“I started the collection looking at one of those Double Trouble puzzles kids try to untangle,” explained Hidenori Kumakiri, the soft-spoken creative force behind the cult Japanese label Beautiful People. The toy in question is a metal key chain where two intertwined rings have to be separated. It’s the sort of brainteaser that a gifted kid could solve in a few minutes, while the rest of us, after countless clumsy attempts, are left screaming in frustration. Just Google the diabolic thing to get the idea. But apparently, no riddle or charade is too complicated for Kumakiri.
The concept of complex simplicity is often at the center of this designer’s aesthetic; he worked around it once again in his new Spring collection. His deconstruction process was as gentle as it was sophisticated: “Two identical shapes are tightly entangled; to take them apart, you have first to understand how they work together,” he mused. “Only then you’ll be able to make them become a new entity with a new identity. In my collections, pieces may look broken or deconstructed, but in the end, they go back together as one.”

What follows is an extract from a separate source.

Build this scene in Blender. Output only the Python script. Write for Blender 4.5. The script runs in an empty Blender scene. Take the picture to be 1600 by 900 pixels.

The show’s fluid rhythm smoothed the conceptual edge of the inspiration, giving the collection’s transformative quality an ineffable grace. Each piece could morph into a multiplicity of solutions or mutate into a different shape just by unlacing a ribbon, unwrapping a fold, or peeling off a layer. As complicated as it may sound, this reversible, unfinished process of transformation actually looked rather effortless.
Fabrics were light and crinkled; dyed in white or red wine to achieve a delicate palette of earthy hues, they felt smooth and sensuous to the touch. To highlight the wabi-sabi organic approach, tailored jackets were washed in salt to make them shrunken; they were paired with pleated silk skirts or ruffled dresses, which wrapped elliptically around the body. They looked like antique Japanese fans, or exotic blooming flowers. Deconstruction was handled with a breezy feel; linings were absent, while a play on asymmetries gave classic shapes an off-kilter freshness and a sense of lightness and fluidity.
At the end of the show, to better elucidate the morphing concept, a flock of assistants came onstage helping models to transform their outfits into slightly different shapes. “You can be either deconstructed or constructed,” Kumakiri said. “It’s up to you. It’s about being free, with no constrictions. In Japan, we never choose between extremes; we don’t have black or white, but we have many, many hues of gray. It’s like being in a fluid zone, where you can choose to be what you want to be.”